Carbon-heavy development in countries part of China's Belt and Road Initiative could render the Paris climate goals unreachable, according to a new analysis on the gargantuan global infrastructure project released Monday.
The massive network of ports, railways, roads and industrial parks spanning Asia, Africa, the Middle East and Europe will see trillions invested in new infrastructure across 126 countries.
While the Chinese state is putting up a significant part of the cash, the project will also see other national and private-sector investment, and opponents warn of its devastating environmental impact.
An analysis of the possible carbon footprint of infrastructure development in Belt and Road (BRI) countries said there was a significant risk of the initiative alone producing enough greenhouse gas emissions to derail the Paris climate goals.

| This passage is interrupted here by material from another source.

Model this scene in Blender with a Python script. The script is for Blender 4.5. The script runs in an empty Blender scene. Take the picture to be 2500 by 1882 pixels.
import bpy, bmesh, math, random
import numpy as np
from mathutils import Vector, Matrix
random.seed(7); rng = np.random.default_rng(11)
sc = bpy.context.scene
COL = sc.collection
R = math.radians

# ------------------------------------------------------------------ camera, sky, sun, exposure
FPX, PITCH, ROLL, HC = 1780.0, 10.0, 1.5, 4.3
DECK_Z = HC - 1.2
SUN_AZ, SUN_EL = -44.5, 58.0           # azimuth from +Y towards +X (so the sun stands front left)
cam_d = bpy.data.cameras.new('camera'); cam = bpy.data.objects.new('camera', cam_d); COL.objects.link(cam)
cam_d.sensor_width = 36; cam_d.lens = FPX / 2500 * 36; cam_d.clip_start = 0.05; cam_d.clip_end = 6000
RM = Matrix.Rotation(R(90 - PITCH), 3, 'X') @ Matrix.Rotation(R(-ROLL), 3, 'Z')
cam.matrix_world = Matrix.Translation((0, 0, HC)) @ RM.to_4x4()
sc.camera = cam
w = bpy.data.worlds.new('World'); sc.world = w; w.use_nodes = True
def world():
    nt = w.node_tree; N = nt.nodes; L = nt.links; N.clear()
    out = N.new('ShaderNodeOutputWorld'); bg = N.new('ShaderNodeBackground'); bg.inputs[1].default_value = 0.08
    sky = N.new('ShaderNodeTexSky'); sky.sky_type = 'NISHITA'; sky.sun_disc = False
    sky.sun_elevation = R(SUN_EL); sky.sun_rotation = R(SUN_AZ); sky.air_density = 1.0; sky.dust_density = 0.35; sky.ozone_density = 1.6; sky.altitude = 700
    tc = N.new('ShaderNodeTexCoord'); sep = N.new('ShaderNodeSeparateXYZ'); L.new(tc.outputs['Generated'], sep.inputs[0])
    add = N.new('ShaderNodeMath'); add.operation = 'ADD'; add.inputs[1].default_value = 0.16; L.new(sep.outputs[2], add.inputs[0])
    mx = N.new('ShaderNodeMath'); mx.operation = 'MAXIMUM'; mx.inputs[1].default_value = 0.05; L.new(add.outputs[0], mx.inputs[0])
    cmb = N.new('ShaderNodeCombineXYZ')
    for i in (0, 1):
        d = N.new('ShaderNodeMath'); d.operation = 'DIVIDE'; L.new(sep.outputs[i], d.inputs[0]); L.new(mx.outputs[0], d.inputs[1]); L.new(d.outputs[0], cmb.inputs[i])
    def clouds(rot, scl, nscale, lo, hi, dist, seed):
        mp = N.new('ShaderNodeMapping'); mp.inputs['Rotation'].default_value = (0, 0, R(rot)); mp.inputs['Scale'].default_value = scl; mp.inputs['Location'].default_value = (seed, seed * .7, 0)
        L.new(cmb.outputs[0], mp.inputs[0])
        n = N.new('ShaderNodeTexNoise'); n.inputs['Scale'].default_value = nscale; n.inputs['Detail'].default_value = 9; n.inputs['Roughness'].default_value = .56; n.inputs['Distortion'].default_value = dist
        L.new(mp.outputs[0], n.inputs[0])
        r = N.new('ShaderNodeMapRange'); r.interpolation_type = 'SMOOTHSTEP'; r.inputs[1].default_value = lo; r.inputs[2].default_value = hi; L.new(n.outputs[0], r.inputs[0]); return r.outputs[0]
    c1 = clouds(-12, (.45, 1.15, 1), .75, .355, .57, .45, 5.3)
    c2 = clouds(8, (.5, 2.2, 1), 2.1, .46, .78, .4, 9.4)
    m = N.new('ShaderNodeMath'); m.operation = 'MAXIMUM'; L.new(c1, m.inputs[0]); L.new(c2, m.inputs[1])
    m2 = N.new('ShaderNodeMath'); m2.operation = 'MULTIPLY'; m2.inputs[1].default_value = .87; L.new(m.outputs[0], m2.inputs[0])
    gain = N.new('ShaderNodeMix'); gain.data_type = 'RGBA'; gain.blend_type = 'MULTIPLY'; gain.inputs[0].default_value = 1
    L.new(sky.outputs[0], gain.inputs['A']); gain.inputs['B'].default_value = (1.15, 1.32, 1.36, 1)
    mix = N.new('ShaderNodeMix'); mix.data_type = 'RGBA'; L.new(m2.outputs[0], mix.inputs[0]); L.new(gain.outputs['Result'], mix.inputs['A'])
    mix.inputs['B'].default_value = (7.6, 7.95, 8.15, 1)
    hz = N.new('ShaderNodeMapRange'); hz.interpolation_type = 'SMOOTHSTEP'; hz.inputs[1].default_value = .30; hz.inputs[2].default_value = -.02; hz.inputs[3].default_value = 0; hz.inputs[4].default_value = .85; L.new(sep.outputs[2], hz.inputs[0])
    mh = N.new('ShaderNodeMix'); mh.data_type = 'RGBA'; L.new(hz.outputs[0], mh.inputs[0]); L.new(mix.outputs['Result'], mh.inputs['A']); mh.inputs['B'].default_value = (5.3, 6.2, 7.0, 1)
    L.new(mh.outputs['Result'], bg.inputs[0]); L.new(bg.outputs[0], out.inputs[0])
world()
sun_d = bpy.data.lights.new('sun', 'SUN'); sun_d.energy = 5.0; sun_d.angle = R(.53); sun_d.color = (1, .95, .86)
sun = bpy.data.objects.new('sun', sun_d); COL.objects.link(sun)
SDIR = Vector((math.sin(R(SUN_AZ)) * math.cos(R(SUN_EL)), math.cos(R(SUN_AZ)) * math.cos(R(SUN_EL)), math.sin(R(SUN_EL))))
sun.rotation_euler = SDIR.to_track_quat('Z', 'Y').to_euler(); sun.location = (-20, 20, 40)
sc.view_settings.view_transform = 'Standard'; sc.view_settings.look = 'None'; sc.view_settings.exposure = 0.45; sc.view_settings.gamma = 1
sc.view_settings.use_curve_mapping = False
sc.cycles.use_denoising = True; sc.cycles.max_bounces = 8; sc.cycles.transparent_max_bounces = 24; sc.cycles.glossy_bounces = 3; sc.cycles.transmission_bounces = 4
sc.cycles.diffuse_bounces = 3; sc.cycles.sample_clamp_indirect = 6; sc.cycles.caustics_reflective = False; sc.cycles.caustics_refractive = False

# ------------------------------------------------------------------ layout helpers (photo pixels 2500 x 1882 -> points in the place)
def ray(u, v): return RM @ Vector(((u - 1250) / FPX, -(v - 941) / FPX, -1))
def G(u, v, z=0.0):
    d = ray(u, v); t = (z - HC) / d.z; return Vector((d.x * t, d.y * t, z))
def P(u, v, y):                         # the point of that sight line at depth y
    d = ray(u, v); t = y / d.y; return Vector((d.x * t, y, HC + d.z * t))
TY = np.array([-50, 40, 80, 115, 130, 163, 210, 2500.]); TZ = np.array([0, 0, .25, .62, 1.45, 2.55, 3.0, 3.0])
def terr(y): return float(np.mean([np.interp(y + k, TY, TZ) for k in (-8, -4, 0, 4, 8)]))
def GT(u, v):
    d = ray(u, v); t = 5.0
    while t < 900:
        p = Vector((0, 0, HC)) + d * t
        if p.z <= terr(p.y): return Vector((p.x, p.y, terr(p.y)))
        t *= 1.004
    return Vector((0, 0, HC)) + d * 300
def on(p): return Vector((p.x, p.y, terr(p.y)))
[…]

The 2015 accord enjoins nations to cap temperature rises to "well below" two degrees Celsius (3.6 Farenheit) above pre-industrial levels.
The Tsinghua Center for Finance and Development said that the 126 Belt and Road Initiative (BRI) countries excluding China currently account for 28 percent of manmade emissions.
It modeled the effects of different approaches to the development of megaports, pipelines, train lines and highways in 17 BRI countries.
It found that countries such as Russia, Iran, Saudi Arabia and Indonesia would need to lower carbon emissions 68 percent by 2050 compared to current trajectories in order to keep the world on course to 2C of warming.
"We have a business-as-usual scenario that says if you continue the way you are then even if every other country on the planet — which includes US, Europe, China and India — goes on a 2C pathway, this is still going to blow the carbon budget," said Simon Zadek, senior visiting fellow at the Tsinghua Center. "The BRI growth dynamic is so large that if you get the carbon (emissions) wrong in a way it doesn't matter anymore what anyone else does."
The report said emissions by 2050 from all BRI countries could be 39 percent lower if they followed industrial "best practice" by employing greener technology.
Policy consistency
China — the world's top carbon polluter — currently produces around 30 percent of manmade CO2, although on a per capita basis its emissions are roughly on a par with Europe.
Beijing has been praised with taking strong action on domestic air pollution but has come in for criticism for its fossil fuel investment outside of China.
Zadek said that China needed to have "policy consistency" with regards to emissions, both at home and abroad in BRI nations.
The United Nations estimates that two-thirds of the world's 2050 infrastructure has yet to be built.
Zadek said the BRI was an opportunity for the world to decarbonise while expanding trade and growth opportunities.
He suggested establishing an international platform to support green finance initiatives across BRI countries, as well as applying mandatory environmental assessments for Chinese investments in the project.
"Is it easy? Can we do it by tomorrow morning by 9 o'clock? Of course not," he said. "But we've taken care to set out what each pathway would look like. It can be done."
The Tsinghua analysis was co-authored by Vivid Economics and the ClimateWorks Foundation.